I'm okay with this value. I don't expect it to get a good laser. Next, the Rayleigh range, $z_R$ is a rough value beyond which the far lens approximation is valid. I think it might need a $M^2$ on it, but I really don't know.

$$z_R = \frac{\pi \omega_0^2}{\lambda}$$

I just wanted to throw that out there. The guide has equations as to how to calculate the lens equations as well as the magnification factor, but I can't figure out how the equations imply that you can't focus this to a finite dot with a sufficiently large lens. I know this is not possible, so I had no choice but to apply a high school level approach to the problem.

Below is my illustration of a beam of 100% collimated rays (I'm talking about Newtonian physics here), and the first vertical line is some hypothetical perfect lens, that would converge perfectly on the next vertical line. If the rays coming in were perfectly collimated then the rays would exactly converge on a single point, but we know they don't because of the divergence angle.

• Beam radius is 0.6 mm
• $2 \Theta = 0.001 rad$

Again, I'm going to act like a high school physics student, pretend I don't even know what wavelength is, and use geometry. I'll assume the angle the furthest beams are deflected at is 45 degrees, and denote the things about the area it focuses on as $dot$.

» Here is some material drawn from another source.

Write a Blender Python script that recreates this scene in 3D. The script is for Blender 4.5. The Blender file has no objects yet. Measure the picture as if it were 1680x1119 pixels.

$$r_{dot} = (\sqrt{2} \omega_0) (\Theta) \sqrt{2} = 0.0011 mm = 1.1 \mu m$$ $$A_{dot} = 1.21 \mu m^2$$

Now, for power per unit area I'll use $\Phi$.

$$\Phi = \frac{P}{A} = 4.13 \frac{GW}{m^2}$$

What temperature could this reach? I'll just assume dissipation from blackbody radiation for now (back of the envelope).

$$\Phi = \sigma T^2$$

Where $\sigma = 5.67 \times 10^{-8} W m^{-2} K^{-4}$.

$$T = 16,500 K$$

I would also like to do this for the radial conduction equation. Maybe later.

The formula relating the beam waste and the numerical aperture of a Gaussian beam is:

$$w_0 \approx \frac{\lambda}{\pi \;\, \mathrm{NA}}$$

The highest numerical aperture you could dream of finding--with a good oil-immersion lens--is in the neighborhood of 1.5 (a bit more or less, I don't know). (Without oil-immersion, the numerical aperture is always less than 1.) So we get:

$$w_0 \gtrsim \frac{\lambda}{1.5 \pi}$$

So you can focus a 645nm beam (if ideal gaussian) to an area of roughly $\pi w_0^2 \gtrsim 0.05\mu \mathrm{m}^2$. If the power is 5 mW, I get $100 \,\mathrm{ GW}/\mathrm{m}^2$, or 100 million times brighter than daylight.

The real figure for a cheap laser pointer is lower, because $M^2>1$.

In practice, for a diode laser, your best bet is to first use a weak cylindrical lens to get the spot more round [all diode lasers have a built-in cylindrical lens, but in my experience the spot is still slightly elliptical], and then use a strong microscope objective lens (oil-immersion if possible) to focus as tight as possible. Also, put a two-lens telescope before the objective lens to either expand or shrink the beam so that it exactly fills the entrance aperture of the objective lens. Actually, maybe you shouldn't use an oil-immersion lens, you might burn the oil! Don't try this at home...